First of all, this topic is totally irrelevant if you are shooting inside 400-500 yards. This topic was meant for those shooting at ranges where the bullet time of flight is over 1 second (around 1000 yards). The difference on between .5 MOA and 1 MOA accuracy matters not on an eight inch vital zone at 500 yards. At that range, establishing consistency of your load with 3-5 shots is plenty.

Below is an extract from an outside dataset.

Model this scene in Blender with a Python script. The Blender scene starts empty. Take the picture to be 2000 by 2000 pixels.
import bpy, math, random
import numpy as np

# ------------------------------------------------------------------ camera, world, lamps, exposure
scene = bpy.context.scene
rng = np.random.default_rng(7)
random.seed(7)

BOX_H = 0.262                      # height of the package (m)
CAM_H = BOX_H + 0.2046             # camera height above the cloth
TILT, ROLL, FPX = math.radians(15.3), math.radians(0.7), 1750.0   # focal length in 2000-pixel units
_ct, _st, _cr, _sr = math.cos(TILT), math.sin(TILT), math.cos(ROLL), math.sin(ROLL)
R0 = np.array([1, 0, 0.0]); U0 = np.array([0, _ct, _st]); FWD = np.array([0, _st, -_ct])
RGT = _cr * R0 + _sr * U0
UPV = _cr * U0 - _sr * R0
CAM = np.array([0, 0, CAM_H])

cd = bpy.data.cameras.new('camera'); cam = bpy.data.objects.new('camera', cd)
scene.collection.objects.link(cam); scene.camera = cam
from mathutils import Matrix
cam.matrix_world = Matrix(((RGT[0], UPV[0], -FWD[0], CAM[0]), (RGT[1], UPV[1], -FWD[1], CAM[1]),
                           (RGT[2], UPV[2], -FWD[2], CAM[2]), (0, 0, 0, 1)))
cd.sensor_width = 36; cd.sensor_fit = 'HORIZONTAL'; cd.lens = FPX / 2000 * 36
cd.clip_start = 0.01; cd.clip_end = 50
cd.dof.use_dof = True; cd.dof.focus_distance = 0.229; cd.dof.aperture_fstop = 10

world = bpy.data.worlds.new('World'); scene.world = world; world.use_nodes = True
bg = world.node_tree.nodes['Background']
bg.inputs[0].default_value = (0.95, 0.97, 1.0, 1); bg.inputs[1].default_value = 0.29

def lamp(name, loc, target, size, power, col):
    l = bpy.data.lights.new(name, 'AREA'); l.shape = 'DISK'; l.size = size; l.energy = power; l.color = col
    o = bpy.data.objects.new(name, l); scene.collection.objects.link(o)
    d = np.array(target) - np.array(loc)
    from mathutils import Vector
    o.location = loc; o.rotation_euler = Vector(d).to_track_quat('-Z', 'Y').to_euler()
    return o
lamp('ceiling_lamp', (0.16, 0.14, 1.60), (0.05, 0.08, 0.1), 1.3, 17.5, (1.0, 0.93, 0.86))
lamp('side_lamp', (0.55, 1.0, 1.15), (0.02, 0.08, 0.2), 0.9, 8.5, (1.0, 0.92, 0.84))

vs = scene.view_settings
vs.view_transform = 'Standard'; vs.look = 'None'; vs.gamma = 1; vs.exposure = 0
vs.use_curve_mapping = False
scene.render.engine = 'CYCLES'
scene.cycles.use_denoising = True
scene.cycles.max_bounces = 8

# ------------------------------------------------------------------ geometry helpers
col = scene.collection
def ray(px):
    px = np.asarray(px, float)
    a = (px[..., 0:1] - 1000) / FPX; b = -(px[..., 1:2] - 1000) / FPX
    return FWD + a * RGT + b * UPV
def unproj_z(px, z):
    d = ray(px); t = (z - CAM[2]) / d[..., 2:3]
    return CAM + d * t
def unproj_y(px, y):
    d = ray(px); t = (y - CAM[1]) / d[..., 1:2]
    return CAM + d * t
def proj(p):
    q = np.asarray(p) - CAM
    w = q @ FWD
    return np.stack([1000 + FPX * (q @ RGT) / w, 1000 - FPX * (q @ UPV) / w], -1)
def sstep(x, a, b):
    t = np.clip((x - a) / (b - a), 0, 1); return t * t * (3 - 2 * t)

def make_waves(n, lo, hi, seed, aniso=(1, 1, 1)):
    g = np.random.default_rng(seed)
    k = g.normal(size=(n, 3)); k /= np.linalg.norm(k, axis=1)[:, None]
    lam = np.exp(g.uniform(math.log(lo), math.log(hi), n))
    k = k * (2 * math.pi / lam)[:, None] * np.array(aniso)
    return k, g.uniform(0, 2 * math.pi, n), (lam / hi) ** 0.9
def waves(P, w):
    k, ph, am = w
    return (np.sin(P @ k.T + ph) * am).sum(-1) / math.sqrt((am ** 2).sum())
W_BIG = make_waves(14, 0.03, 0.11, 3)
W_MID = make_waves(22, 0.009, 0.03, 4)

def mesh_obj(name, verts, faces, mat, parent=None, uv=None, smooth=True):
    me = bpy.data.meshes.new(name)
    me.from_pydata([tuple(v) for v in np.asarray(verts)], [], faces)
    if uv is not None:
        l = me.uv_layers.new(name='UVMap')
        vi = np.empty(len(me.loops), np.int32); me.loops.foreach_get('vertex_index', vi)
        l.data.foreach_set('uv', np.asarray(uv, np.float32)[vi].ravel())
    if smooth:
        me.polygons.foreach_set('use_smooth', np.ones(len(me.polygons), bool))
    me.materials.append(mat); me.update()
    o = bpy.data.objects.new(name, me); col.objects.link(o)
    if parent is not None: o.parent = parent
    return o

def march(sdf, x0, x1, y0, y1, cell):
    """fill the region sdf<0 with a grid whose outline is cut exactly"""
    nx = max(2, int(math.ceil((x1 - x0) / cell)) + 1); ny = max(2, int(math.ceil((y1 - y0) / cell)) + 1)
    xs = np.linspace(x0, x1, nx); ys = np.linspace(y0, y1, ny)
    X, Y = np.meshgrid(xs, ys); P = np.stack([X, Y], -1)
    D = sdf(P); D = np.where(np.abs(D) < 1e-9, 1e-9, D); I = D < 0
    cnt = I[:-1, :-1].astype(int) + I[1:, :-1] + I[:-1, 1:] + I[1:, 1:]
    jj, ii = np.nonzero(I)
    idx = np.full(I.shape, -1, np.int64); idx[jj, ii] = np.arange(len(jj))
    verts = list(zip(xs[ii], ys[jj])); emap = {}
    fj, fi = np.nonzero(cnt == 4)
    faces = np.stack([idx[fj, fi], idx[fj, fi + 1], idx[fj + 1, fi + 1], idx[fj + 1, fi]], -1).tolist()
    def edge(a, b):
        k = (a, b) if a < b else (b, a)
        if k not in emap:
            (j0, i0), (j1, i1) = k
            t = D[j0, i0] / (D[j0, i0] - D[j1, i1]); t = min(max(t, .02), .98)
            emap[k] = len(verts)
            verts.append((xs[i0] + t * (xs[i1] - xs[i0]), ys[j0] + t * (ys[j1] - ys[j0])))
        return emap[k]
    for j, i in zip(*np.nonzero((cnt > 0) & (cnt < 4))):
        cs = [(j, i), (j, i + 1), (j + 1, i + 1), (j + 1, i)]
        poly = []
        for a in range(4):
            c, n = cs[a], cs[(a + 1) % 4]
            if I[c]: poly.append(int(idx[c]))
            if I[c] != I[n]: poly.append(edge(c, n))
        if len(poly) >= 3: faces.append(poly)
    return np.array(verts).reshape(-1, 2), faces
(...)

But consistency and statistical significant are not the same, and at 1000 yards the difference between .5 MOA (5.3 inch group) and 1 MOA (10.5 inch group) accuracy matters on an eight inch vital zone. At this range I want to know if the statistical probability of a shot landing within the 8 inch vital zone is 50% or 95%. You can absolutely establish consistency of a load with much less than 30 data points, but most statisticians agree that 30 data point is a minimum for establishing statistical significance, which is needed to produce valid probability percentages. Understanding math, science and statistics is not necessary to shoot inside 500 yards and many on this forum have no interest in, or even detest, them; I get that. But they become extremely important outside 1000 yards.

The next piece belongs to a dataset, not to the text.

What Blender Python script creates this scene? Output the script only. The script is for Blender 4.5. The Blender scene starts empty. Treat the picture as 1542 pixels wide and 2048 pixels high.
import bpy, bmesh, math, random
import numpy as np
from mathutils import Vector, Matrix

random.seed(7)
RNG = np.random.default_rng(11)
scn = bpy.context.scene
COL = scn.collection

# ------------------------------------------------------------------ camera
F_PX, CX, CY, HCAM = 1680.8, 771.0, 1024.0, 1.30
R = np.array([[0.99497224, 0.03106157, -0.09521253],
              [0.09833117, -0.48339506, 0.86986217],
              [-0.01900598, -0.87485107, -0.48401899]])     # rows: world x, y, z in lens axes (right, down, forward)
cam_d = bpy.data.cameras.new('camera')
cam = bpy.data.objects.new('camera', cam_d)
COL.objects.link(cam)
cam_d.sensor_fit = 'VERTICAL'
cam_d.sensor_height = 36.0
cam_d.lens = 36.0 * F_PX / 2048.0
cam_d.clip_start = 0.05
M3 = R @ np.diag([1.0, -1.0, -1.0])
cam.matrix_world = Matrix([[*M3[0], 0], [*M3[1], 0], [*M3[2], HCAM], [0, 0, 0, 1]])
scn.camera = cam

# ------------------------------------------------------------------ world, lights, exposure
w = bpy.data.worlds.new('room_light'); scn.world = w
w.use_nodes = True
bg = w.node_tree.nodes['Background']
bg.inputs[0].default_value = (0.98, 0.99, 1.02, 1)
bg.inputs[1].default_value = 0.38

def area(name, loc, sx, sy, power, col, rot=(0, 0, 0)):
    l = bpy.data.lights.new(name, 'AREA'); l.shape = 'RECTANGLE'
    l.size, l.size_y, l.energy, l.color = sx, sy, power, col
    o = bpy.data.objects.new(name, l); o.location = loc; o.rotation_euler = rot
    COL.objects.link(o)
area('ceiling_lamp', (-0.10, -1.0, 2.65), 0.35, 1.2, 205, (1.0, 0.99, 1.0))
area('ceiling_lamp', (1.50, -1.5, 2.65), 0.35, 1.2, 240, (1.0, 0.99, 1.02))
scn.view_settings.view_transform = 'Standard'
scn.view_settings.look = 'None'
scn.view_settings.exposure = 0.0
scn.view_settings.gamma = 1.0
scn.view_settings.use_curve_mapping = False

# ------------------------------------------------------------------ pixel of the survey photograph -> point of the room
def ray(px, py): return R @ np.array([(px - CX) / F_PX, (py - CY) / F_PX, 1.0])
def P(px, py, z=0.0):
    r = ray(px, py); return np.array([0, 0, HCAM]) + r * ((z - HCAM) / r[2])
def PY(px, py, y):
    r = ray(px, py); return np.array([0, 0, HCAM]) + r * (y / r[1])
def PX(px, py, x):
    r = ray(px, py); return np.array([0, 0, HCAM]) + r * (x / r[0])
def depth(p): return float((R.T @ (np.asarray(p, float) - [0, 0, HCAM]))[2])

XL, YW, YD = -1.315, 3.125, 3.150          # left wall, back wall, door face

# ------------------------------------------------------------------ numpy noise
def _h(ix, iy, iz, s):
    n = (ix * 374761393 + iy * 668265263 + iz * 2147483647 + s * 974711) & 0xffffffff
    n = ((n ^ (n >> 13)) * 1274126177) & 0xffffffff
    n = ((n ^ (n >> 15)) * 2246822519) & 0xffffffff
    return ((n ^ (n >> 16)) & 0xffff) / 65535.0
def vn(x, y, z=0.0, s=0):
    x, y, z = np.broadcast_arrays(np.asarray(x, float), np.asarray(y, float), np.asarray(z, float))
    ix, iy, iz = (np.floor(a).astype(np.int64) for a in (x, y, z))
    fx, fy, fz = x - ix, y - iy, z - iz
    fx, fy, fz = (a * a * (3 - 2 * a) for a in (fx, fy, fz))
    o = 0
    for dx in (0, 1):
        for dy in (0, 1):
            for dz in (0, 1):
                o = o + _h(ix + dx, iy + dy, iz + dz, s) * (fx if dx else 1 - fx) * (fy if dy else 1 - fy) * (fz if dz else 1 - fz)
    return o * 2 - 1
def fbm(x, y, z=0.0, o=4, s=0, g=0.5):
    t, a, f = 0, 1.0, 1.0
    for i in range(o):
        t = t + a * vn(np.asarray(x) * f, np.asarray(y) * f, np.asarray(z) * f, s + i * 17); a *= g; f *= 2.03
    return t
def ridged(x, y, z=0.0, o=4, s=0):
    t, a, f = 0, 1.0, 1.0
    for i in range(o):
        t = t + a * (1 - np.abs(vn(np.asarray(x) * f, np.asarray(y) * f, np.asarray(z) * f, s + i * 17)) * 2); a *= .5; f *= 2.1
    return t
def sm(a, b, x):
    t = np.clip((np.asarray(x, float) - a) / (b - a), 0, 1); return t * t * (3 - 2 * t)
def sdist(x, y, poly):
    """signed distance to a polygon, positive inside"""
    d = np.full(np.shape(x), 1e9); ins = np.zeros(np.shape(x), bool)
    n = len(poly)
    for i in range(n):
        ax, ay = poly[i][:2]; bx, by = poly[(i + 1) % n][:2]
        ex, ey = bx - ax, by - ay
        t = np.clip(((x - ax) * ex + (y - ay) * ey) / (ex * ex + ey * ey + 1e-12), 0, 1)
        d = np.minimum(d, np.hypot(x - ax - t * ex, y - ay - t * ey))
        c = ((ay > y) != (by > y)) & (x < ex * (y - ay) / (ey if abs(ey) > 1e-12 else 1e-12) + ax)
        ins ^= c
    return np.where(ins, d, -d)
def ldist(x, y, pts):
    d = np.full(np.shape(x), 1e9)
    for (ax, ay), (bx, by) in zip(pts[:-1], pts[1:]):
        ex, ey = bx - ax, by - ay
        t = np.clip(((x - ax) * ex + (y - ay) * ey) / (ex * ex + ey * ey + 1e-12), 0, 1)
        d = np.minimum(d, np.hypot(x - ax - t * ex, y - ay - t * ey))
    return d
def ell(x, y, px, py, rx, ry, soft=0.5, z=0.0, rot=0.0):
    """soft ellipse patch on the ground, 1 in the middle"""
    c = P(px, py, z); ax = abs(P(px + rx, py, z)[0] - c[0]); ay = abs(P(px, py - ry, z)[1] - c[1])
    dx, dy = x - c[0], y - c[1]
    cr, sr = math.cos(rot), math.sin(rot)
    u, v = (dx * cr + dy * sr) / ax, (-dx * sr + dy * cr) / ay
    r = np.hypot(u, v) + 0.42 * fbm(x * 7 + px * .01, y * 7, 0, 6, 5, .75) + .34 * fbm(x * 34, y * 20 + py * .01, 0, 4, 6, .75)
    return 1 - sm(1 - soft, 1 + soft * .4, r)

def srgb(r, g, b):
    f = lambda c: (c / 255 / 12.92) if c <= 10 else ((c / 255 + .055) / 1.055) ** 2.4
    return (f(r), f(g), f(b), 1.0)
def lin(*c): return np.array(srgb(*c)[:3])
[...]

Second, the engineers/ballisticians at Hornady never advocated just shooting 30 shot groups. A three shot group can absolutely tell, with confidence, if a load is not accurate, adding shots to it won't shrink it. But a three shot group is never going to establish the true capabilities of a load, never! They recommended an initial 3-5 shot group using a reasonable powder charge and seating depth. If it doesn't meet your group size goals, then dump it and swap powder or bullet and repeat until arriving at a group size that meets your goal. Then shoot 20-30 in string sizes appropriate for your particular rifle/application (ie. 1-3 for hunting rifle, 10 for PRS or F-class). Plot the x and y coordinates (measured from point of aim) of each shot on a single graph and crunch the numbers to get a mean radius and standard deviation.

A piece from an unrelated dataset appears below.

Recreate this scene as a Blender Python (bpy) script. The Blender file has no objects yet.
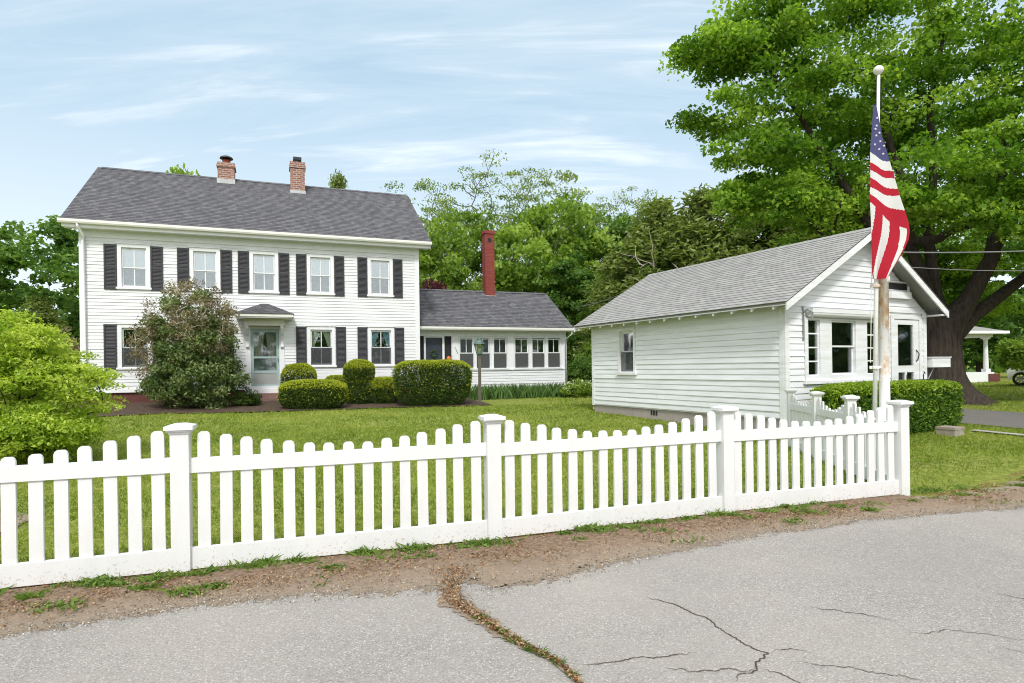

The engineers/ballisticians at Hornady postulated the following hypothesis:
Small changes in power charge and seating depth have inconsequential effects on accuracy over a large (statistically meaningful) sample size.
A writer at OutdoorLife, unaffiliated with Hornady, independently verified the hypothesis with regards to powder charge weight.
https://www.outdoorlife.com/guns/rifle-nodes/
Arguments against the hypothesis based on your deeply held religious beliefs about velocity or seating depth nodes, personal experiences with 3 shot groups, or because it contradicts or is different from "how you do it" are no more valid than the "because I said so" argument and make you look arrogant and unintelligent. If you want to disprove the hypothesis, the only valid way is to repeat the test yourself and present the data.
I would challenge the naysayers to shot a composite 30 round group (string sizes appropriate for your particular rifle/application) at your optimal seating depth and at the worst seating depth (within reason) from your ladder. I predict two things:
- Your 7 pound, pencil barrel hunting rifle is not a 1/4 MOA shooter
- The two groups will not be statistically different, that except in very rare cases (pun intended), small changes in seating depth make no difference.
It is a win/win for everyone . You get some extra time at the range doing what we all love, you might learn something new and you can participate in the scientific method and help advance our shooting community. For those that are not comfortable crunching the numbers, I am happy to help with that at no cost.